Put the cream back in the fridge for about 30 minutes for caramel to set and become crunchy, and the cream cold again.
Reheat crust a few seconds before serving your guests with the perfect crème brulée: cold cream with a fine layer of hot crunchy caramel.
Remarks
As I said, the perfect crème brûlée (for me) is a soft and cold cream with a thin hot, brown and crunchy crust. Here are some tips:
Pre-cook the cream a little in the pan before putting into dishes, it will be less liquid, so the black grains of vanilla will be evenly mixed in the cream and not sink to the bottom. If you do this, reduce the oven cooking time to about 15 minutes.
Proceed in two stages: burn the creams and refrigerate for about half an hour to cool. Just before serving, re-heat them with the blowlamp for just a few seconds.
It's easier to get a good crust if you use white sugar rather than brown, but it's a matter of taste.
If you do not have a blowlamp, you can try using your grill: put creams in the grill pan (or deep solid baking sheet), add cold water to half the depth of the dishes, and put under grill for just one or two minutes (maximum) to caramelize sugar. Cold water is there to protect cream against the heat, but it's very difficult because the grill is always too hot.
Some different flavours:
Crème brûlée with almonds: add 20 g ground almonds to the milk before heating, and add 3 drops of almond extract to the cream before pouring into dishes.
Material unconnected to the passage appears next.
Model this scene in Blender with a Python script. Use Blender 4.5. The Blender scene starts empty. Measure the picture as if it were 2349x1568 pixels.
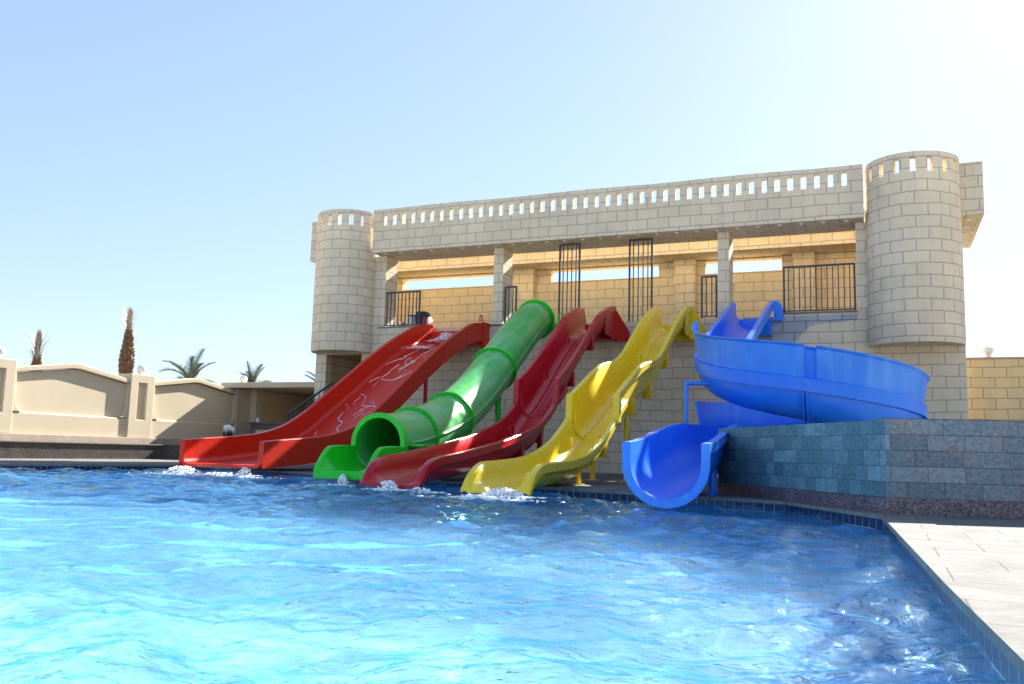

Mint and chocolate crème brûlée: add a handful of mint leaves (cut roughly with scissors) to the milk. Proceed as usual, but when burned and cooled, put a small layer of melted chocolate onto the brown crust, put back in the fridge for a few minutes until the chocolate sets.
Pear and maple syrup crème brûlée: dice pears like for verre façon "Belle Hélène", put these into dishes before adding cream and proceed as usual. Surprise your guests - don't tell them what's in your Crème brûlée!